Mahkemece özetle; bozma ilamına uyularak,dosyanın incelenmesinden; ibranamenin miktar içermediği, savunma ile ibraname ile ödeme yapıldığı iddiasının çelişkili olduğu, bu nedenle ibranameye itibar edilemeyeceği anlaşıldığı,davacının davalıya ait işyerinde toplam hizmet süresinin 15 yıl, 9 ay, 22 gün olduğu, dosya kapsamından davalı tarafından kıdem ve ihbar tazminatına karşılık ödeme yapıldığı savunması bulunması karşısında, taraflar arasında kıdem ve ihbar tazminatına hak kazanma yönünden uyuşmazlık bulunmadığı, bu nedenlerle davacının kıdem ve ihbar tazminatına hak kazanmış olup, davacının talep edebileceği bakiye net kıdem tazminatının 8.052,00 TL olduğu, İhbar tazminatının ise Net 1.408,00 TL olduğunun anlaşıldığı,davacının fazla mesai ücreti ve ulusal bayram ve genel tatil ücreti talepleri ile ilgili olarak Yargıtay Bozma ilamında da belirtildiği üzere davacının seri dosyalarda yaptığı tanıklıklarda verilen ifadesi nazara alındığında söz konusu ifadenin kendisini bağlayacağından söz konusu taleplerin reddine karar vermek gerektiği,davacının bilirkişi raporunda belirtilen yıllık izin sürelerini kullandığına ilişkin ve ücretlerin ödendiğine ilişkin davalı tarafından belge ibraz edilmediği, Net Yıllık izin ücretinin 431,00 TL olduğu nazara alınarak davanın kısmen kabulüne karar verilmiştir.
D)Temyiz:
Kararı davacı temyiz etmiştir.
E) Gerekçe:
1- Dosyadaki yazılara toplanan delillerle kararın dayandığı kanuni gerektirici sebeplere göre, davacı vekilinin aşağıdaki bendin kapsamı dışında kalan temyiz itirazları yerinde değildir.
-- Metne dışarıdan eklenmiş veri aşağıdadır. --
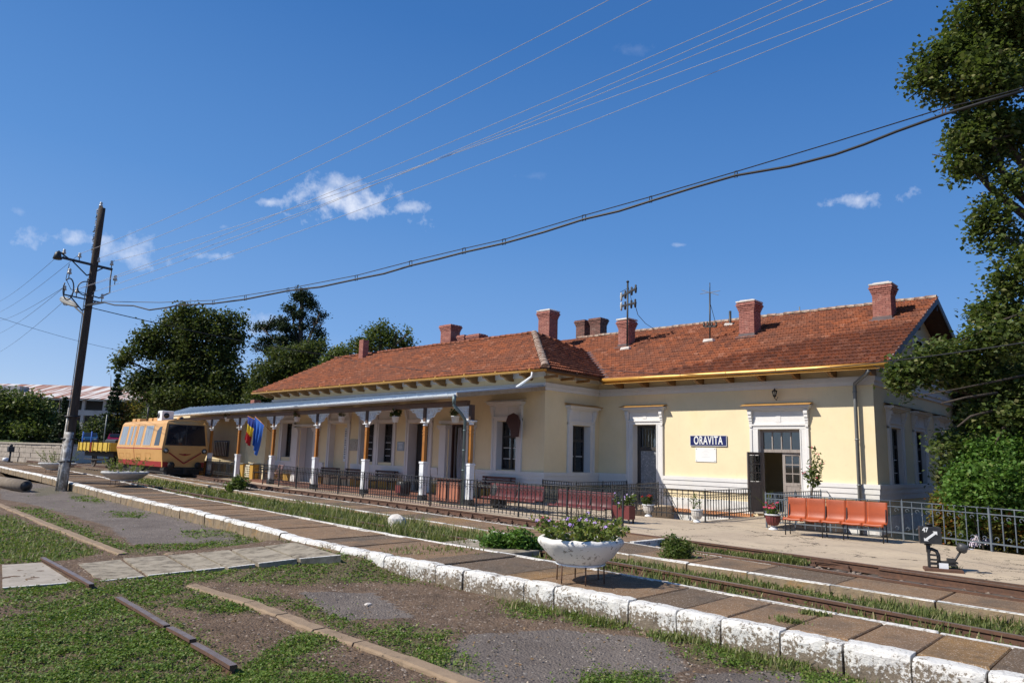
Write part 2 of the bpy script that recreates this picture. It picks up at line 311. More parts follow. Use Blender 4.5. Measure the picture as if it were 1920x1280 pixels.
# ---------------------------------------------------------------- foliage builders
def leaves(cent,size,elong=1.6,up=.35,jt=.35):
    """one folded leaf quad per centre; returns verts, faces, tint"""
    n=len(cent); nrm=rng.normal(size=(n,3)); nrm[:,2]=np.abs(nrm[:,2])+up; nrm/=np.linalg.norm(nrm,axis=1)[:,None]
    t=rng.normal(size=(n,3)); t-=nrm*np.sum(t*nrm,1)[:,None]; t/=np.linalg.norm(t,axis=1)[:,None]; b=np.cross(nrm,t)
    s=(size*rng.uniform(.6,1.35,n))[:,None]
    a0=cent-t*s*elong*.5; a2=cent+t*s*elong*.5-nrm*s*.15; a1=cent+b*s*.5+nrm*s*.12; a3=cent-b*s*.5+nrm*s*.12
    v=np.stack([a0,a1,a2,a3],1).reshape(-1,3); f=np.arange(n*4).reshape(n,4)
    tn=np.ones((n,4)); tn[:,0]=rng.uniform(0,1,n); tn[:,1]=rng.uniform(0,1,n); return v,f,np.repeat(tn,4,axis=0)
def blob_pts(blobs,n,shell=.55):
    """points scattered mostly towards the outside of ragged ellipsoids (x,y,z,rx,ry,rz)"""
    B=np.array(blobs,float); w=B[:,3]*B[:,4]*B[:,5]; w=w**.72; w/=w.sum(); k=rng.choice(len(B),n,p=w)
    d=rng.normal(size=(n,3)); d/=np.linalg.norm(d,axis=1)[:,None]
    r=rng.uniform(shell**3,1,n)**(1/3.); r*=1+.22*np.sin(d[:,0]*7+k*1.3)*np.sin(d[:,1]*6+k)+.12*np.sin(d[:,2]*13+k*2.1)
    return B[k,:3]+d*B[k,3:]*r[:,None]
def clustered(cent,m,spread):
    n=len(cent); c=np.repeat(cent,m,axis=0); return c+rng.normal(size=c.shape)*spread
def foliage(name,blobs,ncl,m,spread,size,mat,parent,shell=.5,elong=1.5,up=.35,clip=None,label=None):
    c=clustered(blob_pts(blobs,ncl,shell),m,spread)
    if clip is not None: c=c[clip(c)]
    off=wloc(parent); v,f,t=leaves(c,np.full(len(c),size),elong,up); o=np_mesh(name,v-np.array(off),f,mat,parent,t)
    if label: o['label']=label
    return o
def branches(mb,base,top,r0,targets,r1=.05,n=7):
    base=Vector(base); top=Vector(top); pts=[base.lerp(top,i/6)+Vector((random.uniform(-.12,.12),random.uniform(-.12,.12),0))*(i>0) for i in range(7)]
    mb.tube(pts,r0,10,r0*.45)
    for t in targets:
        t=Vector(t); k=min(.95,max(.22,(t.z-base.z)/max(.1,top.z-base.z)*random.uniform(.62,.82))); s=base.lerp(top,k); mid=s.lerp(t,.5)+Vector((random.uniform(-.4,.4),random.uniform(-.4,.4),random.uniform(.1,.6)))
        q=[s,s.lerp(mid,.5)+Vector((0,0,.1)),mid,mid.lerp(t,.5),t]; mb.tube(q,r0*.38,n,r1)
        for _ in range(2):
            e=t.lerp(mid,random.uniform(.1,.6)); mb.tube([e,e+Vector((random.uniform(-1,1),random.uniform(-1,1),random.uniform(-.3,.9)))*(t-s).length*.22],r1*1.2,5,r1*.4)
def blades(P,h,w,lean,mat,name,parent=None,tintv=None):
    n=len(P); h=h*rng.uniform(.45,1.3,n); a=rng.uniform(0,2*np.pi,n); d=np.stack([np.cos(a),np.sin(a),np.zeros(n)],1); s=np.stack([-np.sin(a),np.cos(a),np.zeros(n)],1)
    ln=(lean*rng.uniform(.2,1.4,n)*h)[:,None]; up=np.zeros((n,3)); up[:,2]=h; w=np.broadcast_to(np.asarray(w,float),(n,))[:,None]
    v=np.stack([P-s*w,P+s*w,P+d*ln*.4+up*.55+s*w*.7,P+d*ln*.4+up*.55-s*w*.7,P+d*ln+up*.95+s*w*.12,P+d*ln+up*.95-s*w*.12],1).reshape(-1,3)
    i=np.arange(n)[:,None]*6; f=np.concatenate([i+np.array([[0,1,2,3]]),i+np.array([[3,2,4,5]])],1).reshape(-1,4)
    tn=np.ones((n,4)); tn[:,0]=rng.uniform(0,1,n); tn[:,1]=rng.uniform(0,1,n); return np_mesh(name,v,f,mat,parent,np.repeat(tn,6,axis=0))
# ================================================================ THE GROUND
def interp(pl,x): return float(np.interp(x,[p[0] for p in pl],[p[1] for p in pl]))
A_F=[(-140,21),(-60,12.85),(-41.1,11.05),(-27.5,9.76),(-21.5,9.22),(-16.2,8.62),(-13.9,8.2),(-12,8.0),(-5.8,8.0),(-2.1,7.83),(2,7.6),(9,7.3)]
A_B=[(-140,24),(-79.8,17),(-53.8,15.0),(-34.2,12.68),(-26.1,11.65),(-21.6,11.15),(-17.8,10.72),(-13.4,10.2),(-9,9.98),(-5.8,9.64),(-3.3,9.33),(-1.5,9.13),(2,8.75),(9,8.2)]
B_F=[(-140,26),(-47.4,17.3),(-40,16.2),(-31.5,15.2),(-24.5,14.2),(-20,13.55),(-14.5,12.83),(-11.5,12.4),(-8,11.75),(-5,11.5),(-1.8,11.1),(2,10.8),(9,10.2)]
B_B=[(-140,27),(-47,18.1),(-40,17.1),(-27,15.95),(-21,15.25),(-17.3,14.7),(-12.9,14.0),(-9.6,13.55),(-7.2,13.05),(-5,12.8),(-1.9,12.3),(2,11.8),(9,11)]
FR=[(-140,22.5),(-80,20.9),(-62,20.2),(-53,19.85),(-45,19.4),(-36,18.1),(-30,17.4),(-25,16.85),(-20.3,16.35),(-16,15.75),(-11.3,15.05),(-8.5,14.72),(-5.5,14.25),(-2.1,13.65),(2,12.9),(9,11.6)]
NR=[(x,y-1.44) for x,y in FR]
R2=[(-140,20),(-60,15.5),(-45,14.3),(-30,12.95),(-21,12.0),(-14,11.45),(-7.6,10.95),(-5.8,10.68),(-4,10.42),(-1.6,9.95),(2,9.4),(9,8.7)]
def gz0(x): return float(np.interp(-x,[30,45,62],[0,.13,.13]))       # the yard rises slightly to the left
def groundm():
    m,nt,b=newmat('yard_soil')
    a=nN(nt,'ShaderNodeVertexColor',layer_name='tint'); s=nN(nt,'ShaderNodeSeparateColor',{0:a.outputs[0]})
    vo=nN(nt,'ShaderNodeTexVoronoi',{'Vector':posn(nt),'Scale':34.0}); v=nN(nt,'ShaderNodeSeparateColor',{0:vo.outputs['Color']}).outputs[0]
    so_=mixc(nt,ramp(nt,noise(nt,2.3,8,.7),.35,.65),(.19,.13,.09),(.105,.073,.052)); so_=mixc(nt,ramp(nt,noise(nt,14,6,.7),.5,.7,0,.6),so_,(.29,.22,.165))
    so_=mixc(nt,ramp(nt,v,.965,.975,0,.7),so_,(.42,.35,.29))
    as_=mixc(nt,ramp(nt,noise(nt,1.2,7,.7),.35,.65),(.20,.168,.146),(.14,.115,.10)); as_=mixc(nt,ramp(nt,noise(nt,70,3),.45,.7,0,.4),as_,(.21,.19,.18)); as_=mixc(nt,ramp(nt,v,.985,.99,0,.6),as_,(.42,.38,.34))
    k=nN(nt,'ShaderNodeMath',{0:s.outputs[1],1:ramp(nt,noise(nt,3,6,.7),.3,.7,-.3,.3)},operation='ADD').outputs[0]
    c=mixc(nt,ramp(nt,k,.25,.8),so_,as_)
    g=nN(nt,'ShaderNodeMath',{0:s.outputs[0],1:ramp(nt,noise(nt,6,7,.75),.3,.7,-.35,.3)},operation='ADD').outputs[0]
    c=mixc(nt,ramp(nt,g,.4,.65,0,.38),c,mixc(nt,noise(nt,20,5),(.075,.085,.03),(.16,.145,.07)))
    col(m,nt,b,c); b.inputs['Roughness'].default_value=1; b.inputs['Specular IOR Level'].default_value=.15
    h=nN(nt,'ShaderNodeMath',{0:noise(nt,9,9,.75),1:nN(nt,'ShaderNodeMath',{0:vo.outputs['Distance'],1:.35},operation='MULTIPLY').outputs[0]},operation='SUBTRACT').outputs[0]
    bump(nt,b,h,.9,.05); return m
SOIL=groundm()
def inpoly(px,py,poly):
    r=np.zeros(len(px),bool); n=len(poly); j=n-1
    for i in range(n):
        xi,yi=poly[i]; xj,yj=poly[j]; c=((yi>py)!=(yj>py)); r^=c&(px<(xj-xi)*(py-yi)/((yj-yi) or 1e-9)+xi); j=i
    return r
ZF=-.3
GREEN=[[(0,1105),(640,1046),(765,1058),(700,1092),(560,1098),(480,1096),(370,1092),(300,1108),(330,1135),(250,1145),(0,1142)],
 [(0,1158),(230,1122),(330,1165),(440,1245),(560,1185),(660,1200),(560,1235),(640,1262),(720,1275),(650,1330),(-400,1330)],
 [(300,1100),(470,1118),(540,1128),(470,1150),(380,1150),(320,1135)],
 [(480,1110),(565,1122),(640,1158),(860,1222),(905,1262),(860,1266),(700,1205),(600,1165)],
 [(684,1182),(760,1172),(850,1184),(830,1204),(740,1212)],[(746,1220),(837,1226),(830,1246),(770,1250)],[(700,1075),(780,1080),(790,1094),(720,1096)],
 [(946,1135),(1000,1130),(1040,1150),(1020,1164),(950,1160)],[(1030,1142),(1120,1150),(1185,1172),(1160,1184),(1060,1166)],[(1092,1258),(1238,1256),(1240,1300),(1080,1300)],
 [(1290,1215),(1360,1203),(1440,1222),(1540,1256),(1500,1264),(1380,1252),(1290,1240)],[(1215,1180),(1245,1184),(1240,1202),(1220,1198)],[(1255,1186),(1288,1192),(1280,1212),(1258,1208)],
 [(-200,962),(20,968),(60,985),(110,1002),(190,1038),(130,1050),(0,1057),(-200,1070)],[(20,950),(80,952),(150,985),(215,1012),(260,1030),(240,1038),(150,1008)],
 [(220,1024),(300,1022),(430,1012),(470,1002),(560,1004),(540,1016),(430,1028),(300,1036),(235,1042)],[(205,958),(273,960),(262,972),(210,970)],[(340,994),(455,994),(450,1008),(350,1008)],
 [(120,916),(160,914),(206,930),(190,944),(140,940)],[(620,1046),(740,1046),(760,1062),(660,1070)],[(60,915),(100,912),(118,924),(70,930)],[(1500,1262),(1600,1268),(1640,1300),(1500,1300)]]
ASPH=[[(0,905),(130,905),(300,950),(470,990),(540,1010),(430,1020),(250,1020),(200,985),(60,945),(0,935)],
 [(880,1190),(1060,1180),(1240,1200),(1290,1250),(1220,1300),(900,1300),(800,1240)],[(1440,1255),(1900,1300),(1300,1300),(1300,1262)],[(560,1110),(700,1110),(780,1160),(640,1165)]]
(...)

2-Yerel mahkemenin ilk kararına ilişkin bozma ilamında, davacının fazla çalışma ücret alacağı ile ilgili olarak bir başka mahkemede tanık sıfatıyla verdiği beyanının kendisini bağlayacağı,davacının diğer mahkemede beyanda bulunduğu tarihe kadarki dönem için fazla çalışma ve genel tatil ücretinin reddi gerektiği,beyandan sonraki dönem açısından ise bu alacakların kesin ve inandırıcı delille kanıtlanması halinde hüküm altına alınabileceği gözetilmeksizin karar verilmesinin hatalı olduğu belirtilmiştir.
Mahkemece yapılması gereken,davacının tanık olarak ifade verdiği tarihte belirtilen döneme kadar fazla çalışma ve genel tatil ücretin reddine karar verilip,bunun dışında kalan dönem için tanık beyanları ve tüm dosya kapsamı değerlendirilip,gerekirse bilirkişi raporu alınarak davacının fazla mesai ve genel tatil ücreti alacağının olup olmadığına karar vermektir.Mahkemece bozma ilamı yanlış yorumlanarak belirtilen dönem hariç tutulmadan davacının fazla mesai ve genel tatil ücret alacağının tamamının reddine karar verilmesi hatalı olup bozmayı gerektirmiştir.
F) Sonuç:
Temyiz olunan kararın, yukarıda yazılı sebepden dolayı BOZULMASINA, peşin alınan temyiz harcının istek halinde ilgiliye iadesine 29.04.2015 tarihinde oybirliğiyle karar verildi.